A decir de Javier Hervada, basta con ser persona para así gozar de semejante atributo, en tanto que la dignidad constituye excelencia, eminencia, grandeza, superioridad, bondad y nobleza, etcétera, que en verdad axiomática le pertenece a toda mujer u hombre, por su esencial naturaleza humana, habida cuenta de que ahí radica el criterio objetivo de la justicia, puesto que al juez, jurista por antonomasia, le queda prohibido parar mientes en otra condición a la hora de dar a cada quien lo suyo, según el derecho preexistente.
De ahí que el derecho natural, con base original en el aristotelismo, acuñado desde entonces bajo la nomenclatura de realismo jurídico clásico, debido a la objetividad preconizada, tras fundamentarse en principios universales, entre ellos la dignidad humana, la libertad, la vida, la igualdad, el dominio patrimonial y así sucesivamente, haya cobrado nueva fisonomía en el neoconstitucionalismo vigente en nuestros días, cuando las Cartas Magnas de hoy han reivindicado gran parte de su contenido histórico, cuyo epicentro se estriba en la persona de carne y hueso.

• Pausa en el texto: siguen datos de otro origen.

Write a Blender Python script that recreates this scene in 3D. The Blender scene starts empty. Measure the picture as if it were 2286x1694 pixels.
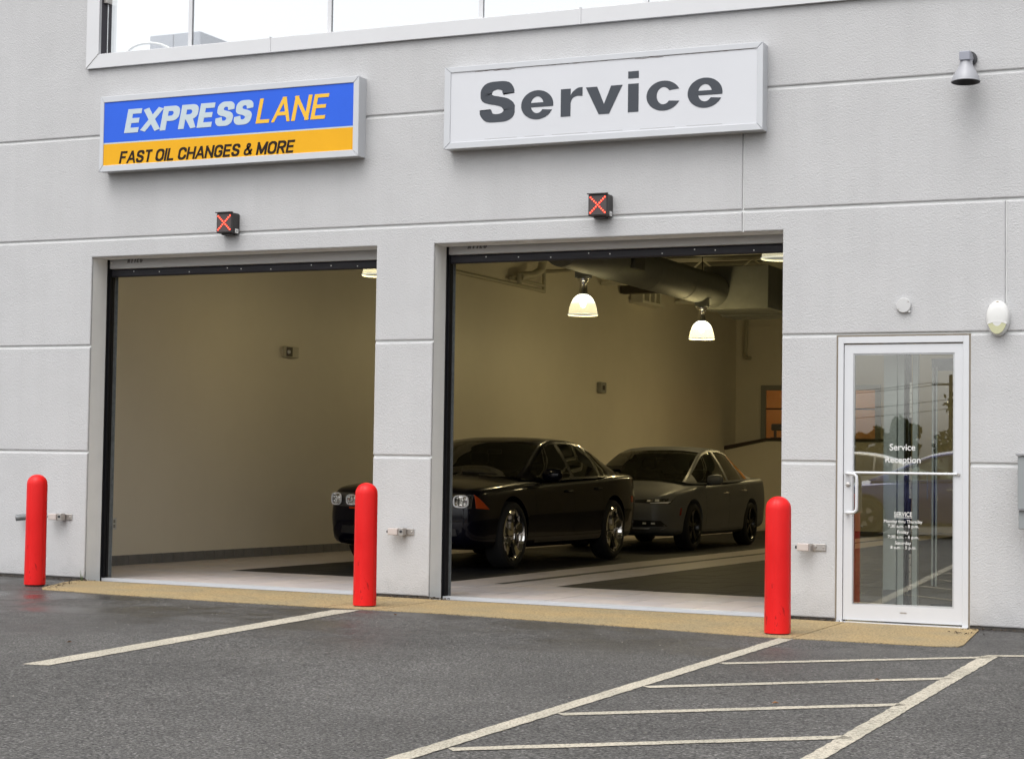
import bpy, bmesh, math, random
import numpy as np
from mathutils import Vector, Matrix
from mathutils.bvhtree import BVHTree
R = math.radians
random.seed(7)
sc = bpy.context.scene
COL = sc.collection

# ------------------------------------------------------------------ camera, sky, sun, exposure
cam_d = bpy.data.cameras.new('camera')
cam = bpy.data.objects.new('camera', cam_d); COL.objects.link(cam); sc.camera = cam
YAW, PITCH, ROLL = R(24.3), 0.0438992612, 0.0144998238
fw = Vector((-math.sin(YAW)*math.cos(PITCH), math.cos(YAW)*math.cos(PITCH), math.sin(PITCH)))
rt = Vector((math.cos(YAW), math.sin(YAW), 0)); up = rt.cross(fw)
r2 = rt*math.cos(ROLL) + up*math.sin(ROLL); u2 = up*math.cos(ROLL) - rt*math.sin(ROLL)
m = Matrix((r2, u2, -fw)).transposed().to_4x4(); m.translation = Vector((0, -14.114317, 1.217190))
cam.matrix_world = m
cam_d.sensor_width = 36; cam_d.lens = 64.517; cam_d.clip_start = .1; cam_d.clip_end = 2000

SUN_EL, SUN_AZ = R(62), R(190)          # azimuth clockwise from +y
w = bpy.data.worlds.new('World'); sc.world = w; w.use_nodes = True
nt = w.node_tree; nt.nodes.clear()
sky = nt.nodes.new('ShaderNodeTexSky'); sky.sky_type = 'NISHITA'; sky.sun_disc = False
sky.sun_elevation = SUN_EL; sky.sun_rotation = SUN_AZ; sky.dust_density = 4.0; sky.air_density = 1.0
hs = nt.nodes.new('ShaderNodeHueSaturation'); hs.inputs['Saturation'].default_value = 0.12
bg = nt.nodes.new('ShaderNodeBackground'); bg.inputs['Strength'].default_value = 0.15
out = nt.nodes.new('ShaderNodeOutputWorld')
nt.links.new(sky.outputs[0], hs.inputs['Color']); nt.links.new(hs.outputs[0], bg.inputs[0]); nt.links.new(bg.outputs[0], out.inputs[0])
sl = bpy.data.lights.new('sun', 'SUN'); sl.energy = 0.5; sl.angle = R(85); sl.color = (1, .97, .93)
so = bpy.data.objects.new('sun', sl); COL.objects.link(so)
sd = Vector((math.sin(SUN_AZ)*math.cos(SUN_EL), math.cos(SUN_AZ)*math.cos(SUN_EL), math.sin(SUN_EL)))
so.rotation_euler = sd.to_track_quat('Z', 'Y').to_euler(); so.location = (0, -10, 30)
vs = sc.view_settings; vs.view_transform = 'Standard'; vs.look = 'None'; vs.gamma = 1; vs.use_curve_mapping = False
vs.exposure = 0.85
sc.render.engine = 'CYCLES'
sc.cycles.max_bounces = 8; sc.cycles.transparent_max_bounces = 12; sc.cycles.caustics_reflective = False; sc.cycles.caustics_refractive = False

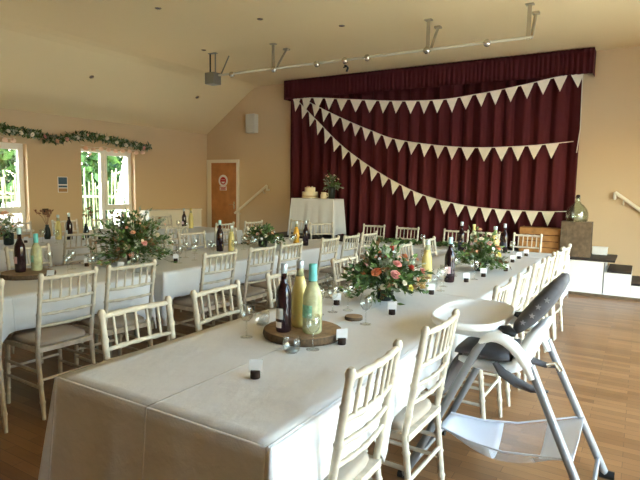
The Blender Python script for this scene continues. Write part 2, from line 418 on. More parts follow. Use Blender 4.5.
def bezier_sample(pts, step):
    """dense Catmull-Rom then resample by arc length"""
    P = [Vector(p) for p in pts]; dense = []
    for i in range(len(P)-1):
        p0, p1, p2, p3 = P[max(i-1,0)], P[i], P[i+1], P[min(i+2, len(P)-1)]
        for k in range(160):
            t = k/160
            dense.append(.5*((2*p1)+(p2-p0)*t+(2*p0-5*p1+4*p2-p3)*t*t+(3*p1-p0-3*p2+p3)*t**3))
    dense.append(P[-1]); out = [dense[0]]; acc = 0
    for a, b2 in zip(dense, dense[1:]):
        acc += (b2-a).length
        if acc >= step: out.append(b2); acc = 0
    return out
def bunting(label, pts, y, flag_w=.20, gap=.02, hh=.225):
    pp = bezier_sample([(x, 0, z) for x, z in pts], .02)
    t = thing('bunting_string', label, 'bunting', (pp[0].x, y, pp[0].z), group='bunting across the stage curtain')
    o0 = pp[0]
    rib = MB().tube([p-o0 for p in pp], .007, 6).build('ribbon', RIB, t)
    sN = int(round((flag_w+gap)/.02)); i = 1
    while i+sN-1 < len(pp):
        a, b2 = pp[i]-o0, pp[i+sN-2]-o0
        dd = (b2-a); m = (a+b2)/2
        perp = Vector((dd.z, 0, -dd.x)).normalized()
        down = (Vector((0,0,-1))*.75+perp*.25).normalized()
        yy = random.uniform(-.012, .004)
        tip = m+down*hh*random.uniform(.95, 1.03)+Vector((random.uniform(-.01, .01), yy-.006, 0))
        mid = (a+b2)/2*.5+tip*.5+Vector((0, -.008, 0))
        th = Vector((0, .003, 0))
        MB().add([a, b2, tip, a+th, b2+th, tip+th], [(0,1,2), (5,4,3), (0,3,4,1), (1,4,5,2), (2,5,3,0)]).build('pennant', PENN, t)
        i += sN
    return t
bunting('topmost string of cream triangle bunting, almost level under the pelmet', [(-6.09, 3.225), (-5.35, 3.165), (-4.0, 3.02), (-3.06, 2.975), (-2.39, 3.025), (-1.77, 3.10), (-1.30, 3.175), (-.82, 3.235)], 8.845)
bunting('middle string of cream triangle bunting, sagging from upper left to mid right', [(-5.87, 3.20), (-5.0, 2.79), (-4.35, 2.52), (-3.77, 2.325), (-2.69, 2.175), (-1.72, 2.165), (-.93, 2.22)], 8.865)
bunting('lowest string of cream triangle bunting, swooping from upper left to the crates', [(-6.05, 3.22), (-5.9, 3.12), (-5.45, 2.72), (-4.88, 2.225), (-4.14, 1.755), (-3.36, 1.39), (-2.64, 1.22), (-1.98, 1.16), (-1.37, 1.15), (-.97, 1.165)], 8.825)

# ------------------------------------------------------------------ ceiling and wall fittings
BY, BZ = 6.5, 3.20
lb = thing('lighting_bar', 'long white lighting bar hung across the ceiling on pairs of brackets', 'lighting bar', (-6.0, BY, BZ))
MB().tube([(.12, 0, .015), (4.82, 0, .005)], .017, 12).build('bar', METALW, lb)
for x in (1.19, 3.58, 4.77):
    MB().box(x-.022, x+.022, -.012, .0, -.02, ZC-BZ).box(x-.045, x+.045, -.04, .03, ZC-BZ-.012, ZC-BZ).build('bracket', BRKT, lb)
    MB().tube([(x+.03, .01, 0), (x+.01, .32, ZC-BZ-.02)], .020, 4).box(x-.03, x+.05, .28, .36, ZC-BZ-.025, ZC-BZ-.001).build('brace', BRKT, lb)
MB().tube([(.14, .01, 0), (.12, .24, ZC-BZ-.01)], .014, 4).build('brace', METALG, lb)
for x in (.39, 1.20, 1.95, 2.40, 2.74, 3.57, 4.31):
    MB().ball((x, -.005, 0), .045, 12).build('clamp', STEEL, lb)
hx = thing('hanging_spotlight', 'grey box spotlight hanging at the left end of the lighting bar', 'spotlight', (-6.0, BY, BZ))
MB().box(-.10, .09, -.09, .09, -.12, .06, bev=.01).build('housing', METALG, hx)
MB().box(-.07, -.055, -.01, .01, .06, ZC-BZ).build('arm', BLACK, hx)
MB().box(.04, .052, -.01, .01, .06, ZC-BZ).build('arm', METALG, hx)
MB().box(-.085, .07, -.03, .03, ZC-BZ-.01, ZC-BZ-.001).build('ceiling_plate', METALG, hx)
hk = thing('hanging_hook', 'small black hook hanging from the middle of the lighting bar', 'hook', (-3.60, BY, BZ+.01))
MB().tube([(0, 0, -.075), (.03, 0, -.085), (.05, 0, -.11), (.03, 0, -.16)], .014, 6).tube([(.03, 0, -.085), (-.02, 0, -.10)], .010, 6).build('hook', BLACK, hk)
dl = None
for i, (x, y, lab) in enumerate([(-5.08, 4.56, 'recessed ceiling downlight nearest the camera, well left of the lighting bar'), (-4.26, 5.47, 'recessed ceiling downlight in front of the left half of the lighting bar'), (-3.49, 6.2, 'recessed ceiling downlight above the middle of the lighting bar'), (-5.99, 6.28, 'recessed ceiling downlight just above the grey box spotlight')]):
    if dl is None:
        dl = thing('recessed_downlight', lab, 'downlight', (x, y, ZC-.001))
        MB().lathe([(.026, 0), (.03, -.004), (.034, -.006), (.038, -.003), (.04, 0)], n=20).build('bezel', STEEL, dl)
        MB().lathe([(0, -.001), (.025, -.001)], n=20).build('bulb', DARKSOCK, dl)
    dup(dl, USED, (x, y, ZC-.001), 0, lab, 'recessed ceiling downlights')
sl = math.atan2(ZC-ZE, XS-XL)
for (x, y, lab) in [(-7.75, 5.55, 'recessed downlight in the sloping ceiling above the left windows'), (-7.72, 7.9, 'recessed downlight in the sloping ceiling above the door end')]:
    c = copy_tree(dl); c.location = (x, y, ZE+(x-XL)*math.tan(sl)-.016); c.rotation_euler = (0, -sl, 0); c['label'] = lab; c['group'] = 'recessed ceiling downlights'
sp = thing('wall_speaker', 'small grey loudspeaker mounted high on the wall above the handrail', 'speaker', (-7.23, YB, 2.79))
MB().box(-.125, .125, -.15, -.012, -.2, .2, bev=.015).build('cabinet', SPK, sp)
MB().box(-.11, .11, -.156, -.150, -.185, .185).build('grille', SPK, sp)
MB().box(-.05, .05, -.012, -.001, -.08, .08).build('wall_bracket', METALG, sp)
ps = thing('wall_poster', 'small blue and brown poster on the wall between the left windows', 'poster', (XL, 5.53, 1.45))
MB().box(.001, .006, -.09, .09, -.14, .13).build('sheet', CARD, ps)
MB().box(.006, .008, -.08, .08, .00, .12).box(.006, .008, -.08, .08, -.055, -.02).build('blue_print', BLUEP, ps)
MB().box(.006, .008, -.08, .08, -.13, -.07).build('brown_print', OCHP, ps)
wsx = thing('wall_socket', 'small dark brown socket plate low on the wall between the left windows', 'socket', (XL, 5.2, .99))
MB().box(.001, .012, -.055, .055, -.05, .05, bev=.004).build('plate', DARKSOCK, wsx)
for dy in (-.025, .025): MB().box(.012, .02, dy-.012, dy+.012, -.012, .02).build('switch', BLACK, wsx)

# garland above the left windows
def bloom(r, m, parent, loc, tilt=None):
    mb = MB()
    for ring, (k, rr, hh, L) in enumerate([(6, .95, .05, 1.0), (5, .62, .22, .85), (4, .32, .36, .7)]):
        for i in range(k):
            a = 2*PI*i/k+ring*.5; ca, sa = math.cos(a), math.sin(a)
            c = Vector((ca*rr*.45*r, sa*rr*.45*r, hh*r)); tip = Vector((ca*rr*r, sa*rr*r, (hh+.45-.12*(2-ring))*r)); s = Vector((-sa, ca, 0))*r*.48*L
            b0 = Vector((ca*.05*r, sa*.05*r, hh*r*.3)); m2 = c*.4+tip*.6+Vector((0, 0, .1*r))
            mb.add([b0, c+s*.8, m2+s, tip, m2-s, c-s*.8], [(0,1,2,3,4,5)], True)
    mb.ball((0, 0, .42*r), .26*r, 8)
    mb.lathe([(0, -.12*r), (.3*r, 0), (.5*r, .12*r)], n=8)
    o = mb.build('bloom', m, parent); o.location = loc
    if tilt: o.rotation_euler = tilt
    return o
random.seed(5)
GP = [(4.05, 2.33), (4.47, 2.30), (4.78, 2.285), (5.10, 2.235), (5.40, 2.195), (5.63, 2.26), (6.02, 2.31), (6.44, 2.275), (6.88, 2.235), (7.37, 2.205)]
ga = thing('garland', 'leafy green garland with pale roses strung above the two left windows', 'garland', (XL, 5.7, 2.25))
gp = bezier_sample([(.07, y-5.7, z-2.25) for y, z in GP], .012)
mb = MB(); mb2 = MB()
for p in gp:
    for k in range(5):
        d = Vector((random.uniform(0, .7), random.uniform(-1, 1), random.uniform(-1, 1)))
        (mb if random.random() < .75 else mb2).leaf(p+Vector((random.uniform(-.02, .04), random.uniform(-.02, .02), random.uniform(-.045, .045))), d, random.uniform(.05, .10), random.uniform(.012, .022))
mb.build('foliage', LEAF1, ga); mb2.build('foliage', LEAF3, ga)
MB().tube(gp, .01, 6).build('vine', LEAFB, ga)
for i in range(16):
    p = gp[int((i+.6)/16.4*len(gp))]
    bloom(random.uniform(.032, .046), random.choice([BLUSH, CREAMB, CREAMB, PINK]), ga, p+Vector((.06, 0, random.uniform(-.05, .02))), (0, R(70), random.uniform(0, 6)))
def lamp_string(label, ya, yb, z, n):
    t = thing('fairy_lights', label, 'string lights', (XL, ya, z))
    pts = [(.03, (yb-ya)*i/24, -.03*math.sin(PI*((i/24*3) % 1))) for i in range(25)]
    MB().tube(pts, .004, 5).build('wire', RIB, t)
    for i in range(n):
        f = (i+.5)/n; y = (yb-ya)*f; zz = -.03*math.sin(PI*((f*3) % 1))
        MB().lathe([(0, 0), (.025, -.006), (.044, -.035), (.038, -.065), (.0, -.075)], (.055, y, zz), 8).build('petal_shade', LAMP, t)
lamp_string('string of blush petal lights along the top of the window under the garland end', 5.88, 7.3, 2.15, 9)
lamp_string('string of blush petal lights above the window at the left edge', 4.0, 4.75, 2.19, 6)

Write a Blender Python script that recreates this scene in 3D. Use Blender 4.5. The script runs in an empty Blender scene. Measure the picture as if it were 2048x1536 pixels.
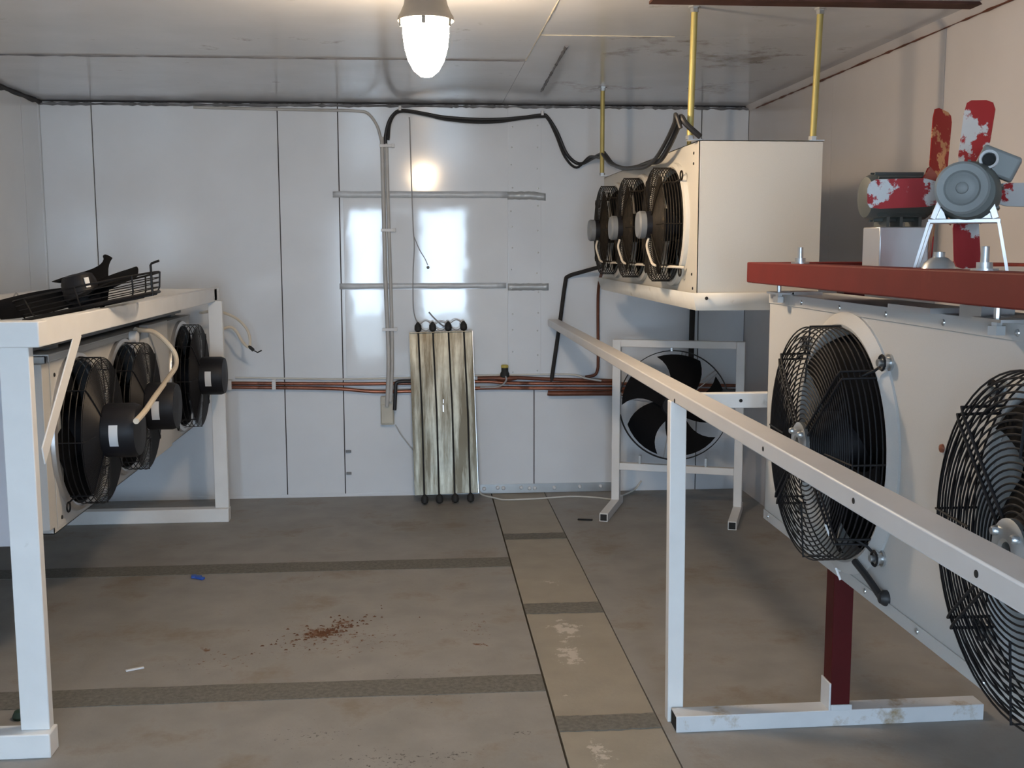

Y como muestra valga un botón, la Constitución vernácula de 2010, desde su preámbulo hasta el total recorrido por todos sus artículos, hace múltiples referencias del principio primigenio atinente a la dignidad humana, noción marco, cuya raíz atávica fue proporcionada como directriz general por el derecho natural, por cuanto resulta ser la bondad intrínseca e invariante de toda persona de carne y hueso.
A fin de cuentas, la vara usada para medir la justicia viene a ser la dignidad humana, sin parar mientes en que se trate de una persona pobre de solemnidad o plutócrata, ilustrada e ignorante, joven o anciana, mujer exornada de belleza sublime u hombre chungo, nativa o peregrina, pues ante todo el juez ha de darle a cada quien lo suyo, o bien la cosa debida, según el precepto jurídico aplicable en la solución de la cuestión intersubjetiva en conflicto.